▶ **Information supplied**

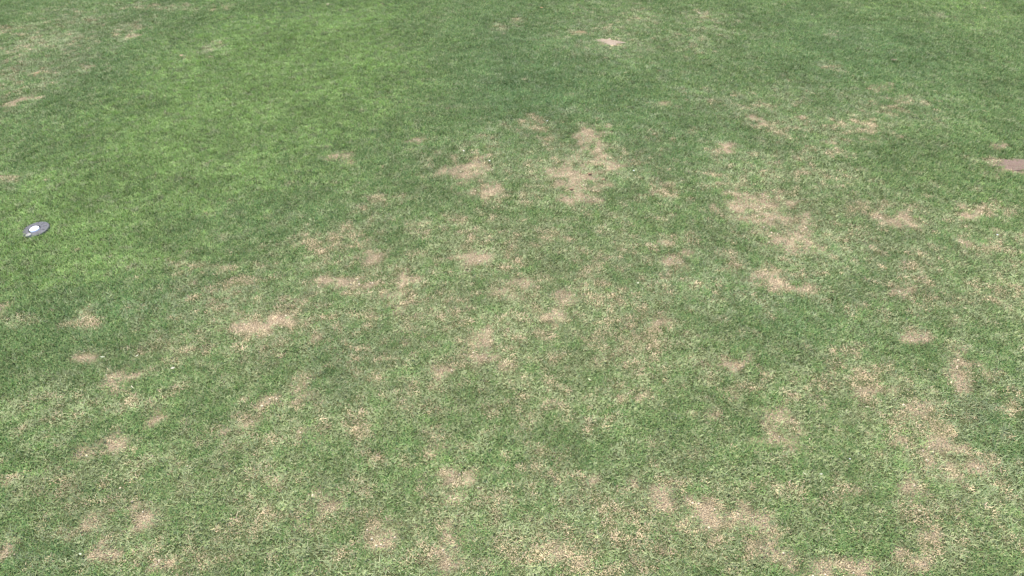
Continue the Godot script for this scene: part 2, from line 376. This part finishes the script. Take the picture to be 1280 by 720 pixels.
func build_grass() -> void:
	var green := [Color(0.137, 0.211, 0.064), Color(0.119, 0.203, 0.066), Color(0.163, 0.227, 0.074), Color(0.205, 0.242, 0.091), Color(0.102, 0.167, 0.049), Color(0.24, 0.245, 0.11)]
	var lush := [Color(0.245, 0.338, 0.103), Color(0.207, 0.312, 0.093), Color(0.27, 0.353, 0.116), Color(0.18, 0.272, 0.08), Color(0.32, 0.367, 0.156)]
	var olive := [Color(0.245, 0.275, 0.122), Color(0.215, 0.26, 0.108), Color(0.29, 0.30, 0.15), Color(0.35, 0.335, 0.19), Color(0.175, 0.222, 0.088), Color(0.27, 0.285, 0.14)]
	var dead := [Color(0.43, 0.36, 0.205), Color(0.37, 0.31, 0.17), Color(0.48, 0.405, 0.245), Color(0.31, 0.25, 0.145), Color(0.36, 0.275, 0.175), Color(0.30, 0.285, 0.145)]
	var meshes := [
		tuft_mesh(101, 24, 0.017, 0.011, 0.023, 15.0, 72.0, 0.0021, green),
		tuft_mesh(102, 24, 0.017, 0.011, 0.023, 10.0, 68.0, 0.0021, lush),
		tuft_mesh(103, 23, 0.018, 0.010, 0.020, 30.0, 80.0, 0.0021, olive),
		tuft_mesh(104, 19, 0.020, 0.008, 0.018, 40.0, 86.0, 0.0024, dead),
	]
	var mats := [blade_material(0.5, Color(0.5, 0.62, 0.35)), blade_material(0.5, Color(0.55, 0.62, 0.3)), blade_material(0.5, Color(0.45, 0.45, 0.3)), blade_material(0.6, Color(0.35, 0.3, 0.22))]
	var places := [[], [], [], []]
	var tints := [PackedColorArray(), PackedColorArray(), PackedColorArray(), PackedColorArray()]
	var step := 0.0175
	var z := -9.4
	while z < -0.75:
		var half := 0.64 * (-z * 0.766 + 1.67) + 0.75
		var nx := int(2.0 * half / step)
		for i in nx:
			var px := -half + (i + rng.randf()) * step
			var pz := z + rng.randf() * step
			var at := cell(px, pz)
			if at < 0 or near_thing(px, pz):
				continue
			var n1 := fine.get_noise_2d(px, pz)
			var n2 := clump.get_noise_2d(px, pz)
			var b := bare[at] + n1 * 0.45 + rng.randf_range(-0.22, 0.22)
			var s := straw[at] * (1.0 + 0.5 * n2) + n1 * 0.6 + n2 * 0.12
			var t := tint[at] + n2 * 0.35
			var pick := rng.randf()
			var which := 0
			if b > 0.45 and pick < b * 0.95:
				var lot := rng.randf()
				if lot < (0.5 if b > 0.85 else 0.22):
					continue
				which = 3 if lot < 0.86 else 2
			elif pick < s * 1.45 - 0.66:
				which = 3
			elif pick < s * 1.95:
				which = 2
			elif rng.randf() < t * 0.85:
				which = 1
			var up := rng.randf_range(0.8, 1.25) * (1.0 + 0.6 * n1)
			var sz := rng.randf_range(0.85, 1.2)
			var tilt := Basis(Vector3(rng.randf() - 0.5, 0, rng.randf() - 0.5).normalized(), rng.randf() * 0.2)
			var basis := tilt * Basis(Vector3.UP, rng.randf() * TAU).scaled(Vector3(sz, up, sz))
			places[which].append(Transform3D(basis, Vector3(px, ground_height(px, pz), pz)))
			var bright := rng.randf_range(0.75, 1.25) * (1.0 + 0.3 * fine.get_noise_2d(px * 2.3 + 31.0, pz * 2.3)) * (1.0 + 0.2 * clump.get_noise_2d(px * 0.7 + 9.0, pz * 0.7))
			var cool := clampf(-tint[at], 0.0, 1.0)
			var c := Color(bright * (1.0 - 0.16 * cool), bright * (1.0 - 0.09 * cool), bright * (1.0 - 0.02 * cool))
			if which == 3:
				var ruddy := 0.5 + 0.5 * n2
				bright *= rng.randf_range(0.75, 1.3)
				c = Color(bright * 1.04, bright * lerpf(1.0, 0.94, ruddy), bright * lerpf(1.0, 0.95, ruddy))
			tints[which].append(c)
		z += step
	var names := ["green_grass", "yellow_green_grass", "olive_grass", "dead_grass"]
	var labels := ["short mown mid green grass covering most of the lawn", "lush yellow green grass in the upper left around the round ground cap", "thin half dried olive grass fringing the worn patches", "flattened straw coloured dead grass in the worn patches"]
	for k in 4:
		scatter(names[k], labels[k], meshes[k], mats[k], places[k], tints[k])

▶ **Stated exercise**
Reproduce the data verbatim. Do not carry any picture into the copy.

▶ **Reply to the task**
Continue the Godot script for this scene: part 2, from line 376. This part finishes the script. Take the picture to be 1280 by 720 pixels.
func build_grass() -> void:
	var green := [Color(0.137, 0.211, 0.064), Color(0.119, 0.203, 0.066), Color(0.163, 0.227, 0.074), Color(0.205, 0.242, 0.091), Color(0.102, 0.167, 0.049), Color(0.24, 0.245, 0.11)]
	var lush := [Color(0.245, 0.338, 0.103), Color(0.207, 0.312, 0.093), Color(0.27, 0.353, 0.116), Color(0.18, 0.272, 0.08), Color(0.32, 0.367, 0.156)]
	var olive := [Color(0.245, 0.275, 0.122), Color(0.215, 0.26, 0.108), Color(0.29, 0.30, 0.15), Color(0.35, 0.335, 0.19), Color(0.175, 0.222, 0.088), Color(0.27, 0.285, 0.14)]
	var dead := [Color(0.43, 0.36, 0.205), Color(0.37, 0.31, 0.17), Color(0.48, 0.405, 0.245), Color(0.31, 0.25, 0.145), Color(0.36, 0.275, 0.175), Color(0.30, 0.285, 0.145)]
	var meshes := [
		tuft_mesh(101, 24, 0.017, 0.011, 0.023, 15.0, 72.0, 0.0021, green),
		tuft_mesh(102, 24, 0.017, 0.011, 0.023, 10.0, 68.0, 0.0021, lush),
		tuft_mesh(103, 23, 0.018, 0.010, 0.020, 30.0, 80.0, 0.0021, olive),
		tuft_mesh(104, 19, 0.020, 0.008, 0.018, 40.0, 86.0, 0.0024, dead),
	]
	var mats := [blade_material(0.5, Color(0.5, 0.62, 0.35)), blade_material(0.5, Color(0.55, 0.62, 0.3)), blade_material(0.5, Color(0.45, 0.45, 0.3)), blade_material(0.6, Color(0.35, 0.3, 0.22))]
	var places := [[], [], [], []]
	var tints := [PackedColorArray(), PackedColorArray(), PackedColorArray(), PackedColorArray()]
	var step := 0.0175
	var z := -9.4
	while z < -0.75:
		var half := 0.64 * (-z * 0.766 + 1.67) + 0.75
		var nx := int(2.0 * half / step)
		for i in nx:
			var px := -half + (i + rng.randf()) * step
			var pz := z + rng.randf() * step
			var at := cell(px, pz)
			if at < 0 or near_thing(px, pz):
				continue
			var n1 := fine.get_noise_2d(px, pz)
			var n2 := clump.get_noise_2d(px, pz)
			var b := bare[at] + n1 * 0.45 + rng.randf_range(-0.22, 0.22)
			var s := straw[at] * (1.0 + 0.5 * n2) + n1 * 0.6 + n2 * 0.12
			var t := tint[at] + n2 * 0.35
			var pick := rng.randf()
			var which := 0
			if b > 0.45 and pick < b * 0.95:
				var lot := rng.randf()
				if lot < (0.5 if b > 0.85 else 0.22):
					continue
				which = 3 if lot < 0.86 else 2
			elif pick < s * 1.45 - 0.66:
				which = 3
			elif pick < s * 1.95:
				which = 2
			elif rng.randf() < t * 0.85:
				which = 1
			var up := rng.randf_range(0.8, 1.25) * (1.0 + 0.6 * n1)
			var sz := rng.randf_range(0.85, 1.2)
			var tilt := Basis(Vector3(rng.randf() - 0.5, 0, rng.randf() - 0.5).normalized(), rng.randf() * 0.2)
			var basis := tilt * Basis(Vector3.UP, rng.randf() * TAU).scaled(Vector3(sz, up, sz))
			places[which].append(Transform3D(basis, Vector3(px, ground_height(px, pz), pz)))
			var bright := rng.randf_range(0.75, 1.25) * (1.0 + 0.3 * fine.get_noise_2d(px * 2.3 + 31.0, pz * 2.3)) * (1.0 + 0.2 * clump.get_noise_2d(px * 0.7 + 9.0, pz * 0.7))
			var cool := clampf(-tint[at], 0.0, 1.0)
			var c := Color(bright * (1.0 - 0.16 * cool), bright * (1.0 - 0.09 * cool), bright * (1.0 - 0.02 * cool))
			if which == 3:
				var ruddy := 0.5 + 0.5 * n2
				bright *= rng.randf_range(0.75, 1.3)
				c = Color(bright * 1.04, bright * lerpf(1.0, 0.94, ruddy), bright * lerpf(1.0, 0.95, ruddy))
			tints[which].append(c)
		z += step
	var names := ["green_grass", "yellow_green_grass", "olive_grass", "dead_grass"]
	var labels := ["short mown mid green grass covering most of the lawn", "lush yellow green grass in the upper left around the round ground cap", "thin half dried olive grass fringing the worn patches", "flattened straw coloured dead grass in the worn patches"]
	for k in 4:
		scatter(names[k], labels[k], meshes[k], mats[k], places[k], tints[k])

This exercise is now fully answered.